Adam Hochschild - Statement About Writing

Statement About Writing

In 2012, Hochschild was given an award for his work by the American Academy of Arts and Letters. He and the other writers receiving awards at the Academy’s annual ceremony were asked to write short statements about their work, to be part of an exhibit of their books and manuscripts. His statement is as follows:


"In my next life I intend to return as a novelist, but in this one, lacking the ability to invent characters, I go looking for them in the real world. But that relieves me of having to pass the hurdle that novelists generally face: is their work believable? As the critic Christopher Benfey once wrote, ‘One advantage of writing nonfiction is that it doesn’t have to be plausible; it just has to be true.’ And so I’ve found my raw material in life itself, sometimes in the present, more often in the past.
"I’m particularly attracted to writing about times and places when people felt a moral imperative to confront evil: whether in bearing witness to the prison camps of Stalin’s Soviet Union, battling apartheid in South Africa, exposing the forced labor system that King Leopold II of Belgium imposed on the Congo, working to end slavery in the British Empire, or resisting the madness of the First World War. I’m working now on a book about American volunteers and journalists in the Spanish Civil War. Getting to know some of the men and women who took part in these struggles has taken me to the ruins of gulag camps in the Russian Arctic, to townships, villages and miners’ camps in various parts of Africa, and to the libraries and archives where diaries and letters of people from earlier times can be found. Those journeys in time can be just as moving as the ones in geography: what a thrill it was to page through the small, leather-bound pocket notebook that an abolitionist organizer took with him on a stagecoach trip to Scotland in 1792, filled with accounts of those he met and with admonitions to himself. People sometimes ask me if I’ve ever used a research assistant. Are they kidding? Why would I want to give away to someone else the pleasure of doing such exploring?
"If there is a special new technique of writing history, I certainly have not discovered it.

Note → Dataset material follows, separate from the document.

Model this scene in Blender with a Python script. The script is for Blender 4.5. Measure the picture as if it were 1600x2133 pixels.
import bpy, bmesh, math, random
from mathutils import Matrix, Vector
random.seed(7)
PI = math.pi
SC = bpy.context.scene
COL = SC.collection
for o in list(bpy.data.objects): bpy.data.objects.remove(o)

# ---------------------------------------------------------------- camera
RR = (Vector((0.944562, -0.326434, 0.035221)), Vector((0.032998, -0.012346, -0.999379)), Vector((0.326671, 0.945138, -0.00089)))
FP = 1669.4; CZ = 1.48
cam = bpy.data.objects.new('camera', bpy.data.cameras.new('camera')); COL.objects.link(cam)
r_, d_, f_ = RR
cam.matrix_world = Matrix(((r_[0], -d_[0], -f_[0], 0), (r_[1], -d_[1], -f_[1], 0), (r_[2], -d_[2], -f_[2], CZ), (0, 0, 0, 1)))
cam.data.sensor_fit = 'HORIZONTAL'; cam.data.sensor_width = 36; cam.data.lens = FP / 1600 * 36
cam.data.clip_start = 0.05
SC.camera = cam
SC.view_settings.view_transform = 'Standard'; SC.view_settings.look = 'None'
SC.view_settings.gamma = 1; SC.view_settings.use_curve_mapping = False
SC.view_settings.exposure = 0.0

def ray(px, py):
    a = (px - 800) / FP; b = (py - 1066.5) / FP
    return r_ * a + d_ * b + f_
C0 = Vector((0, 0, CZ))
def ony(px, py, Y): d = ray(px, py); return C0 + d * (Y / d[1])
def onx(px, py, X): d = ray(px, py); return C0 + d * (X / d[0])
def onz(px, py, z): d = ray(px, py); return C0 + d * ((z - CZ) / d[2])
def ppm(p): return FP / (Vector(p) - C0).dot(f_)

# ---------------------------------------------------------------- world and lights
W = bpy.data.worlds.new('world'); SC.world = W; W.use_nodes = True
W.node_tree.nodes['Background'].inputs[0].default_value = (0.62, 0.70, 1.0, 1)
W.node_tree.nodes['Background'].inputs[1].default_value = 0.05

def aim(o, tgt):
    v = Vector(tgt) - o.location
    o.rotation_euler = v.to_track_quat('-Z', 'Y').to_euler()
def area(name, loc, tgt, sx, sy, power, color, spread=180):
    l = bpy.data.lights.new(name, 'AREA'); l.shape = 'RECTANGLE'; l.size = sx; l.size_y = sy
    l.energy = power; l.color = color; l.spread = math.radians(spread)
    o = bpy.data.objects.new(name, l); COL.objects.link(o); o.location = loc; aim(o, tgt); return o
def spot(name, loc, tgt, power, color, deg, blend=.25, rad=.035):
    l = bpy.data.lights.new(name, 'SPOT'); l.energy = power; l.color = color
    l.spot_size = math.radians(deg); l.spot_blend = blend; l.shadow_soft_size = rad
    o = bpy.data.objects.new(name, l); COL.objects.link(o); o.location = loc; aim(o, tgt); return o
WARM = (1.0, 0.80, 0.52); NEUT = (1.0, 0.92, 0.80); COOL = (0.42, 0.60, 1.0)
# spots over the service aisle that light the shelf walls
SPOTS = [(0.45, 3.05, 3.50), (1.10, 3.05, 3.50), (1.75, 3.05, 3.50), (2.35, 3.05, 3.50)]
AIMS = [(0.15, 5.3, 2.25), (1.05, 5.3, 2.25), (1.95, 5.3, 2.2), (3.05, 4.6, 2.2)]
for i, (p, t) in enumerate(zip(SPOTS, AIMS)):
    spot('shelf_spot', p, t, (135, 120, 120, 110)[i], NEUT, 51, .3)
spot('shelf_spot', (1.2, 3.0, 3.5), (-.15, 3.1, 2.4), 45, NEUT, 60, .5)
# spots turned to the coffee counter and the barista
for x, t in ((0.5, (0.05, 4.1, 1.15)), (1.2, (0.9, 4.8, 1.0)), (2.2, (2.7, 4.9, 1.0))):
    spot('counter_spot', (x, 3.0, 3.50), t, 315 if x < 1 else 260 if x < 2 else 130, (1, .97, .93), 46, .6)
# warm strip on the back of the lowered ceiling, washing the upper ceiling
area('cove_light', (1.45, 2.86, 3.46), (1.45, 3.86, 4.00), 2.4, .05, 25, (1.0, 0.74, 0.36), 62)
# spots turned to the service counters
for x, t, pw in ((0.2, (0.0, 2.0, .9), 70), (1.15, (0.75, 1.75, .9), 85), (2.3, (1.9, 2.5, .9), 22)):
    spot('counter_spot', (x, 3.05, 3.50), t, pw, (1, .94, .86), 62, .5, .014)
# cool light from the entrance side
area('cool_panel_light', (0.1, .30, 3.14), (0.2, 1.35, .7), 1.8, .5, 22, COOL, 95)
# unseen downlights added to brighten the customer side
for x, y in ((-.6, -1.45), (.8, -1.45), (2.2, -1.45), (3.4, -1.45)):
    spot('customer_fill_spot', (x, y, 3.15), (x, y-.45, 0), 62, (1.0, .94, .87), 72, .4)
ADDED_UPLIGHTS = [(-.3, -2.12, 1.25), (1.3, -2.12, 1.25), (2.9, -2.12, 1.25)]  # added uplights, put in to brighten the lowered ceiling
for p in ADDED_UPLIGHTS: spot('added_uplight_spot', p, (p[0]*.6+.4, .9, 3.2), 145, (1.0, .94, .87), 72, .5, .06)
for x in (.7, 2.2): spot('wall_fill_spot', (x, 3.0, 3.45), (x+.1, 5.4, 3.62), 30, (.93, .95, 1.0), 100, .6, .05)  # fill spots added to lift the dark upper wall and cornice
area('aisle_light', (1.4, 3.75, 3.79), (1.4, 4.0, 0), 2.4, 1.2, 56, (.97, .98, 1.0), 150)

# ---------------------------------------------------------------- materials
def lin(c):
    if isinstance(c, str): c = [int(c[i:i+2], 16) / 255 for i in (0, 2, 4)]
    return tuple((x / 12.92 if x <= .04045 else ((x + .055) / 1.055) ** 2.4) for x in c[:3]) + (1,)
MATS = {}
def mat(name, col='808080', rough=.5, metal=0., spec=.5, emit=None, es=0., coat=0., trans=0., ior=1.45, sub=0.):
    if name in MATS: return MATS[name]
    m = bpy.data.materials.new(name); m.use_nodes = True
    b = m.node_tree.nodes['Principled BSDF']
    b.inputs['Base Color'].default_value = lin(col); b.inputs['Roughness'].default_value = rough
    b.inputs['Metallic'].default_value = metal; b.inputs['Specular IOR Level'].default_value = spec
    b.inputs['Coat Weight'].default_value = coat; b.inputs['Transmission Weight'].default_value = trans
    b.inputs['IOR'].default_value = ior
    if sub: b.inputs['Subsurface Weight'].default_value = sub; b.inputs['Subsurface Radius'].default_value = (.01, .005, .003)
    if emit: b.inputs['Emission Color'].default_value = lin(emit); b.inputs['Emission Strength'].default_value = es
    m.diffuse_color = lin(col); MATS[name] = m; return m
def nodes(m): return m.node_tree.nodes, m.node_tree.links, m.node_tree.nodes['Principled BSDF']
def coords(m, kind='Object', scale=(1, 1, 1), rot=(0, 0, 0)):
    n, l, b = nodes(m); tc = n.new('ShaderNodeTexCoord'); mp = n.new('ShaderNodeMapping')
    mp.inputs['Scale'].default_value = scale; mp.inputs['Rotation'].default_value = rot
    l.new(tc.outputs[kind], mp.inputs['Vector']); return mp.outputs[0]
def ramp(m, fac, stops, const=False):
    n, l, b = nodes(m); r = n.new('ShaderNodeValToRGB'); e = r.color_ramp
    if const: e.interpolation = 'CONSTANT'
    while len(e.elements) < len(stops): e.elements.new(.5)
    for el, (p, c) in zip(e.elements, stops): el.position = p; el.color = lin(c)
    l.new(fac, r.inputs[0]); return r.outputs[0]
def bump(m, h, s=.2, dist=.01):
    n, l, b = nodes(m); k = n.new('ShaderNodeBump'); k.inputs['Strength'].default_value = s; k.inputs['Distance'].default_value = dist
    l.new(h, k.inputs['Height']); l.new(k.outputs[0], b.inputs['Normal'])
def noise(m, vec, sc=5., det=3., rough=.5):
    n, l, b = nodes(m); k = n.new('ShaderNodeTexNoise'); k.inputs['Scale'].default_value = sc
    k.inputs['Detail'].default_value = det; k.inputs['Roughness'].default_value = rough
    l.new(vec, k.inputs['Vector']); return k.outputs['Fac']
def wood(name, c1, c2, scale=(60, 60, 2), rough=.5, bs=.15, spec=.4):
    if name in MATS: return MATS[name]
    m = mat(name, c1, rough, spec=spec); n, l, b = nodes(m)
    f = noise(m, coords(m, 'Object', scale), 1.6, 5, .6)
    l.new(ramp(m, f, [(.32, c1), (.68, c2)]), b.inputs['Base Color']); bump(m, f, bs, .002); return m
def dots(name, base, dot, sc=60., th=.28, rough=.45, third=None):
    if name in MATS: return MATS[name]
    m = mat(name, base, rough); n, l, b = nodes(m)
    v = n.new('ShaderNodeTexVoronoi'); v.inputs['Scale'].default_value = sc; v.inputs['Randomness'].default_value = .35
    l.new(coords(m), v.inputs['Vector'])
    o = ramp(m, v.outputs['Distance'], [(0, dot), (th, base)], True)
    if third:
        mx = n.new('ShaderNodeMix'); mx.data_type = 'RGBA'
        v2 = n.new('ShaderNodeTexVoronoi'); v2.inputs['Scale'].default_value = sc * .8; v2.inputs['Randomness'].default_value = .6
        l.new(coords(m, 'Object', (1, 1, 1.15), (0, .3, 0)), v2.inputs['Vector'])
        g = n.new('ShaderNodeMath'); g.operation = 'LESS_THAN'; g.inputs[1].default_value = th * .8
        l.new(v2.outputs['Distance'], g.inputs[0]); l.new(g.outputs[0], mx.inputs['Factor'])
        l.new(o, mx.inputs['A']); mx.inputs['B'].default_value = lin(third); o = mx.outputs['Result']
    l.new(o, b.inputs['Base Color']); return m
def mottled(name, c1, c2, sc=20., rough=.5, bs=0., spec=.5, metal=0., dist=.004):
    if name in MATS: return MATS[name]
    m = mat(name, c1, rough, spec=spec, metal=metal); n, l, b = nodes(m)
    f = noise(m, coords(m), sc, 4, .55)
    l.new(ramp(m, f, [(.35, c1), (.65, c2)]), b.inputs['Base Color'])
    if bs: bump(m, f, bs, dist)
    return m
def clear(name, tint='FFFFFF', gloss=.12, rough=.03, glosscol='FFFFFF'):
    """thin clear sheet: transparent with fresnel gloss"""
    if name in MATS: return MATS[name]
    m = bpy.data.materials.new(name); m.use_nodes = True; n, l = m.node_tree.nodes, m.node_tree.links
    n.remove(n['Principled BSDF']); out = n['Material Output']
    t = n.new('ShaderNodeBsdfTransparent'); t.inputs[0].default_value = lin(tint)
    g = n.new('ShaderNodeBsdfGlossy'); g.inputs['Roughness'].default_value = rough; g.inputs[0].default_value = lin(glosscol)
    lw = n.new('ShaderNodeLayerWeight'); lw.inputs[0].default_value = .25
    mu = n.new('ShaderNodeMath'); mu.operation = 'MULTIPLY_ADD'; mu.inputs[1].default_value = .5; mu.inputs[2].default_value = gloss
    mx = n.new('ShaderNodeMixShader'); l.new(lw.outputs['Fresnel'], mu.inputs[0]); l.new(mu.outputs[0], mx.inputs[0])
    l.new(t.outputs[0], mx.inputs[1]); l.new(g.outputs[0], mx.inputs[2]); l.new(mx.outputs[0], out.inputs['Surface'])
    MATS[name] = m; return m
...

All the lessons I try to follow are very ancient ones. Read widely; 'Read,' G. M. Young, the historian of Victorian England, once said, 'until you can hear people talking.' Try like hell to be accurate. Remember how much you don’t know. Write in a way that will make your reader keep on reading.
"Is there any profession I would rather have? There isn’t. As a writer you get to insert yourself into other people’s lives. You get to travel in time. And, unlike those in all sorts of other lines of work, from ballerinas to quarterbacks, you never have to retire."